▼▼▼
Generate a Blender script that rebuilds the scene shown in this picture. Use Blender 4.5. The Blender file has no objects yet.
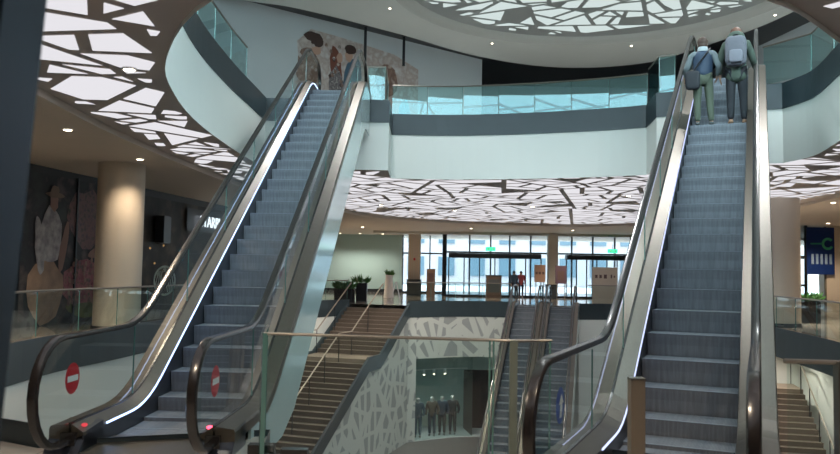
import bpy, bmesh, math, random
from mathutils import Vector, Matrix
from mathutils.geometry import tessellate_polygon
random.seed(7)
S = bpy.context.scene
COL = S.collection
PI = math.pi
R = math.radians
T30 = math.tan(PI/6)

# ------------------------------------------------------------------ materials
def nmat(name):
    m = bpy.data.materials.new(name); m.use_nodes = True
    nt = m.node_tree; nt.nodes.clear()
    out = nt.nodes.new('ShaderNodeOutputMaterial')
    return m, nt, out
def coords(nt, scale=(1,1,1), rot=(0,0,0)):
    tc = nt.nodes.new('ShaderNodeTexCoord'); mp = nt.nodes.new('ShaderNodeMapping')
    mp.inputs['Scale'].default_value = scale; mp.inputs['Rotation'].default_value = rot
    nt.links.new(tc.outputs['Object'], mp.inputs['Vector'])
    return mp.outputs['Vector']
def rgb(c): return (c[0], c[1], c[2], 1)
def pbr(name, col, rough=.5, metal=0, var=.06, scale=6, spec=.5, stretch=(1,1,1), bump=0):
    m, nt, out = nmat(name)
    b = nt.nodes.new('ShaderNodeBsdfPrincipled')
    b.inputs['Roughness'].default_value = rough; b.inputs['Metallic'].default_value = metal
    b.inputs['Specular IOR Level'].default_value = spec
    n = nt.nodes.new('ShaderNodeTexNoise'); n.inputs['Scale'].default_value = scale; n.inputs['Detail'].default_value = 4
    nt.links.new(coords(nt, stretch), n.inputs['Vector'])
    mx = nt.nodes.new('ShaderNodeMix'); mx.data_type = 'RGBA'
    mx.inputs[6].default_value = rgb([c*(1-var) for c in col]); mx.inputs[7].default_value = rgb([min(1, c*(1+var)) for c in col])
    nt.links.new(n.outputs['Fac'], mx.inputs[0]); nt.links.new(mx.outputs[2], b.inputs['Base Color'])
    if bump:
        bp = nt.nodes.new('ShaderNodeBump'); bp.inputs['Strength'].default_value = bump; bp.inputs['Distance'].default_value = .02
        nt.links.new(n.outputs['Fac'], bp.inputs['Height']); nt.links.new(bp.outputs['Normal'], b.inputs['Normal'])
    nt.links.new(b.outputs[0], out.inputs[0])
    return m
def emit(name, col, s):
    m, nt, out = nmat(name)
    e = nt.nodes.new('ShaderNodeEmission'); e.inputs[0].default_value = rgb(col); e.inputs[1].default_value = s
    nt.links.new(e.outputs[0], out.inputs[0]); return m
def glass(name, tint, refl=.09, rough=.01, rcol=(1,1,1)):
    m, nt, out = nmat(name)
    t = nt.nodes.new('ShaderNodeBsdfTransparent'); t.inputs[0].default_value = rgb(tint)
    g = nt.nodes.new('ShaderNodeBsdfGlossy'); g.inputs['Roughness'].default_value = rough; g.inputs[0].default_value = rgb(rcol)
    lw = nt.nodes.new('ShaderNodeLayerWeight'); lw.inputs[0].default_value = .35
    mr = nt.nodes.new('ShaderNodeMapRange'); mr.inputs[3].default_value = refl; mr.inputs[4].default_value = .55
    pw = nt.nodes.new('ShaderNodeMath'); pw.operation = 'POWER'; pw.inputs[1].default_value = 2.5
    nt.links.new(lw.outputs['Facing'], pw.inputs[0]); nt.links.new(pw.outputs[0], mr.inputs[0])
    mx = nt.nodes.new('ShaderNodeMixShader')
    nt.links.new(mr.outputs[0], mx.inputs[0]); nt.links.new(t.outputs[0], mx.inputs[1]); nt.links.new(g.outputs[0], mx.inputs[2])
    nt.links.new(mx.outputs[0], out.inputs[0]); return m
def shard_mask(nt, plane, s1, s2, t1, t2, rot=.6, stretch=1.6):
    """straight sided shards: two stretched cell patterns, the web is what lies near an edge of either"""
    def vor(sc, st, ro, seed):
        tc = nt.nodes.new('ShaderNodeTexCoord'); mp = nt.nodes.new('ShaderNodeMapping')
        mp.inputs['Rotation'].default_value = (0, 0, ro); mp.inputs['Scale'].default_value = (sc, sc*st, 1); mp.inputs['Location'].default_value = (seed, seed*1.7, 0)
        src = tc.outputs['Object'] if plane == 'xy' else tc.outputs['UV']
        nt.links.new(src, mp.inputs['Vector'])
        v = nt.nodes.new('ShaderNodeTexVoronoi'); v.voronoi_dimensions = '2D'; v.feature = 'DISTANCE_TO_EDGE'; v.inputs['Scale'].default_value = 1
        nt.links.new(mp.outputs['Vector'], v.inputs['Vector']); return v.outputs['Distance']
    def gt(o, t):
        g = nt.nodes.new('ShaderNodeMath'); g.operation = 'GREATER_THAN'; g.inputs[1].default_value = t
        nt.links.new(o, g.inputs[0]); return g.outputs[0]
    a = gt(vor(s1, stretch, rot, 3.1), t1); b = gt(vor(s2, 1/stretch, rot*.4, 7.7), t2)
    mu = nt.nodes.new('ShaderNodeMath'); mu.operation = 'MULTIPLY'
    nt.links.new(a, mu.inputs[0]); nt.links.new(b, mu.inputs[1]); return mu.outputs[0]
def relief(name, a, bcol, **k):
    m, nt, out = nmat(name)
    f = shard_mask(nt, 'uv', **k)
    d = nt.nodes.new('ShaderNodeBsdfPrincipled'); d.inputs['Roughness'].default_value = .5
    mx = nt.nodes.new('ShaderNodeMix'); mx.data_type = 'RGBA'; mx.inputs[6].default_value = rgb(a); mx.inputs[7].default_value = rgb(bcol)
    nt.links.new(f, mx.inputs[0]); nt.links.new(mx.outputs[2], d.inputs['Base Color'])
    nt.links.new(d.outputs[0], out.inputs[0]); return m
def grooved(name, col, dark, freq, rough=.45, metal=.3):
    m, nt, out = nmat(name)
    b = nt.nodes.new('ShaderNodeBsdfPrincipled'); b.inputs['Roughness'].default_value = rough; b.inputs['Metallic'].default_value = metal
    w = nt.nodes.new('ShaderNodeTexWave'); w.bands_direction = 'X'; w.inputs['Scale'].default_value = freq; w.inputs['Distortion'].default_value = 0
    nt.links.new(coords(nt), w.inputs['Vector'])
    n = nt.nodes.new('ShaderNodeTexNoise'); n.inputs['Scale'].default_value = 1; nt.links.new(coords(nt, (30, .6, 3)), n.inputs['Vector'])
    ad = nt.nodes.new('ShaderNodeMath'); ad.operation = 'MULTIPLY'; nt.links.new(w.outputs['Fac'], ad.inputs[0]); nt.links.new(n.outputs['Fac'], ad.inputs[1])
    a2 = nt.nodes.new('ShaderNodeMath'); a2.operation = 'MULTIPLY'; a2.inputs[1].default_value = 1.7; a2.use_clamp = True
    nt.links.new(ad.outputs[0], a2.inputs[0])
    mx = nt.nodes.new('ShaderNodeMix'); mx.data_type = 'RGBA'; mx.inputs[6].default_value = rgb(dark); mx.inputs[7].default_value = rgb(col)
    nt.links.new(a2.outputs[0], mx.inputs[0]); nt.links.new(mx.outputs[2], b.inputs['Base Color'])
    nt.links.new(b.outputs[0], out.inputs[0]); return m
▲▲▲
Description of the task: In the listing above, how many lines include the word "scene"? Answer with the number and nothing more.

Reply to the exercise: 2